WRITTEN EXERCISE:
All of the listing below must be repeated word for word. Pictures are the only thing to omit.

** BEGIN **

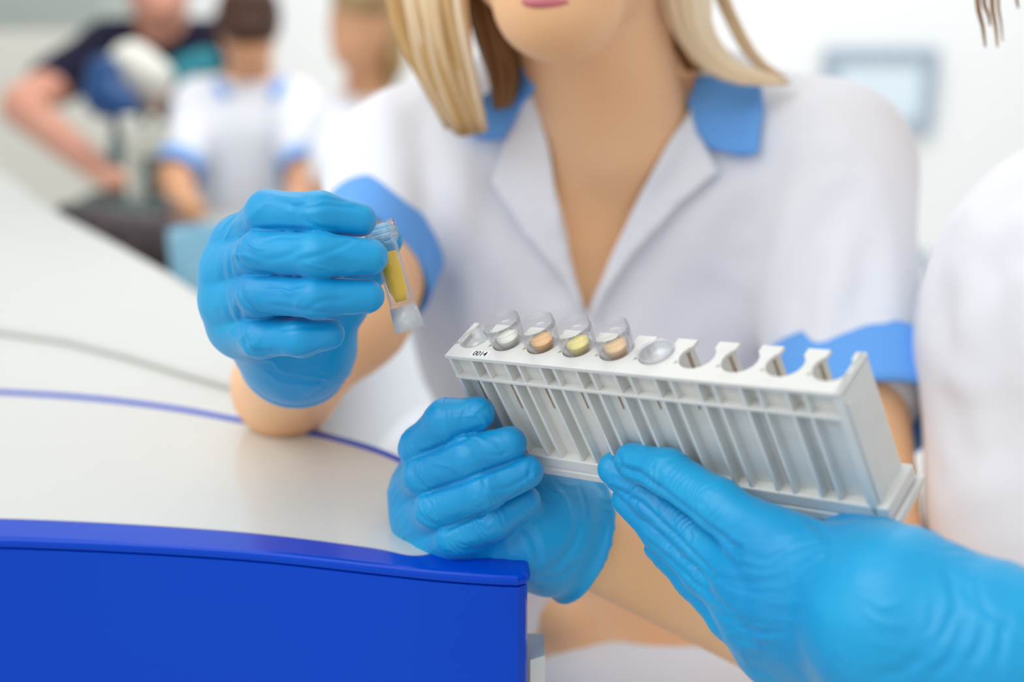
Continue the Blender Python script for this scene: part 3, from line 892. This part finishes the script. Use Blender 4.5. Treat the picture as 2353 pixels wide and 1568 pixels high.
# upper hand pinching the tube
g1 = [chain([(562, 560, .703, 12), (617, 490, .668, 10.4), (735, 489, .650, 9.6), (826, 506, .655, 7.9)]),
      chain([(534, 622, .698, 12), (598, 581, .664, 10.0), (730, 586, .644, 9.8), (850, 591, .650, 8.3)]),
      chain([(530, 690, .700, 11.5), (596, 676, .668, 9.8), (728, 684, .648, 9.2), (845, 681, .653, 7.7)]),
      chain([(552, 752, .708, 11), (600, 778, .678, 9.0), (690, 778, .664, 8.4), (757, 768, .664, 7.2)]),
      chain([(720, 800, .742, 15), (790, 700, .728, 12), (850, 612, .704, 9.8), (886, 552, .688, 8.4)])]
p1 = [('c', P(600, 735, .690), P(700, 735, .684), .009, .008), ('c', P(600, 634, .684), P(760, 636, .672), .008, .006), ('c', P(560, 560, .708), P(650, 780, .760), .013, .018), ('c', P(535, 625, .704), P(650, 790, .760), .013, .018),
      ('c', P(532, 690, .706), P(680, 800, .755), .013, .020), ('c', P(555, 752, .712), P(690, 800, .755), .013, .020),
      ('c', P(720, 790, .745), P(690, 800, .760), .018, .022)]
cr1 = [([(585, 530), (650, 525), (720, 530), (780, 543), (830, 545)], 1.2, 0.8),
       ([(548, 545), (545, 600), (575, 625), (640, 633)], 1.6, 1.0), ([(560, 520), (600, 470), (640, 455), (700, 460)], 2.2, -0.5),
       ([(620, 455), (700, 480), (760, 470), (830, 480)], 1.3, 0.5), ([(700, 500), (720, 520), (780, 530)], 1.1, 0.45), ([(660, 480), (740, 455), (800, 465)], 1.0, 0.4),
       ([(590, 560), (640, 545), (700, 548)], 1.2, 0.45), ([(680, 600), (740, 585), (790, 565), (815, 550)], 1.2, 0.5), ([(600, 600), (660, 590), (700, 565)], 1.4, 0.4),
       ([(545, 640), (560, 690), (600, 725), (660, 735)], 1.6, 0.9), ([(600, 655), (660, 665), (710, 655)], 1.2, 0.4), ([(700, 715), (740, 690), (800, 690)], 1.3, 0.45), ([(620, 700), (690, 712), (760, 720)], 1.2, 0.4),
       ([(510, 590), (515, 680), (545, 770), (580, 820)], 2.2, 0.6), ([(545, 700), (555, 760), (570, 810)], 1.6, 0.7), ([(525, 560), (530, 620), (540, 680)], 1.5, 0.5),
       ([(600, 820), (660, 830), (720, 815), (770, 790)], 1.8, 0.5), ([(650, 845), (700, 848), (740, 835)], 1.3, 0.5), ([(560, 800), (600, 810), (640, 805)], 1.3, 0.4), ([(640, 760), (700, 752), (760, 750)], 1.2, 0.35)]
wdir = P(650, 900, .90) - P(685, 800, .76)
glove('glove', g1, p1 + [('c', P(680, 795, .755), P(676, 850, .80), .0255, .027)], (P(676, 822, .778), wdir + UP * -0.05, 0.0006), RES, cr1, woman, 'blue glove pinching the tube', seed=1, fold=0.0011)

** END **

ANSWER TO THE EXERCISE:
Continue the Blender Python script for this scene: part 3, from line 892. This part finishes the script. Use Blender 4.5. Treat the picture as 2353 pixels wide and 1568 pixels high.
# upper hand pinching the tube
g1 = [chain([(562, 560, .703, 12), (617, 490, .668, 10.4), (735, 489, .650, 9.6), (826, 506, .655, 7.9)]),
      chain([(534, 622, .698, 12), (598, 581, .664, 10.0), (730, 586, .644, 9.8), (850, 591, .650, 8.3)]),
      chain([(530, 690, .700, 11.5), (596, 676, .668, 9.8), (728, 684, .648, 9.2), (845, 681, .653, 7.7)]),
      chain([(552, 752, .708, 11), (600, 778, .678, 9.0), (690, 778, .664, 8.4), (757, 768, .664, 7.2)]),
      chain([(720, 800, .742, 15), (790, 700, .728, 12), (850, 612, .704, 9.8), (886, 552, .688, 8.4)])]
p1 = [('c', P(600, 735, .690), P(700, 735, .684), .009, .008), ('c', P(600, 634, .684), P(760, 636, .672), .008, .006), ('c', P(560, 560, .708), P(650, 780, .760), .013, .018), ('c', P(535, 625, .704), P(650, 790, .760), .013, .018),
      ('c', P(532, 690, .706), P(680, 800, .755), .013, .020), ('c', P(555, 752, .712), P(690, 800, .755), .013, .020),
      ('c', P(720, 790, .745), P(690, 800, .760), .018, .022)]
cr1 = [([(585, 530), (650, 525), (720, 530), (780, 543), (830, 545)], 1.2, 0.8),
       ([(548, 545), (545, 600), (575, 625), (640, 633)], 1.6, 1.0), ([(560, 520), (600, 470), (640, 455), (700, 460)], 2.2, -0.5),
       ([(620, 455), (700, 480), (760, 470), (830, 480)], 1.3, 0.5), ([(700, 500), (720, 520), (780, 530)], 1.1, 0.45), ([(660, 480), (740, 455), (800, 465)], 1.0, 0.4),
       ([(590, 560), (640, 545), (700, 548)], 1.2, 0.45), ([(680, 600), (740, 585), (790, 565), (815, 550)], 1.2, 0.5), ([(600, 600), (660, 590), (700, 565)], 1.4, 0.4),
       ([(545, 640), (560, 690), (600, 725), (660, 735)], 1.6, 0.9), ([(600, 655), (660, 665), (710, 655)], 1.2, 0.4), ([(700, 715), (740, 690), (800, 690)], 1.3, 0.45), ([(620, 700), (690, 712), (760, 720)], 1.2, 0.4),
       ([(510, 590), (515, 680), (545, 770), (580, 820)], 2.2, 0.6), ([(545, 700), (555, 760), (570, 810)], 1.6, 0.7), ([(525, 560), (530, 620), (540, 680)], 1.5, 0.5),
       ([(600, 820), (660, 830), (720, 815), (770, 790)], 1.8, 0.5), ([(650, 845), (700, 848), (740, 835)], 1.3, 0.5), ([(560, 800), (600, 810), (640, 805)], 1.3, 0.4), ([(640, 760), (700, 752), (760, 750)], 1.2, 0.35)]
wdir = P(650, 900, .90) - P(685, 800, .76)
glove('glove', g1, p1 + [('c', P(680, 795, .755), P(676, 850, .80), .0255, .027)], (P(676, 822, .778), wdir + UP * -0.05, 0.0006), RES, cr1, woman, 'blue glove pinching the tube', seed=1, fold=0.0011)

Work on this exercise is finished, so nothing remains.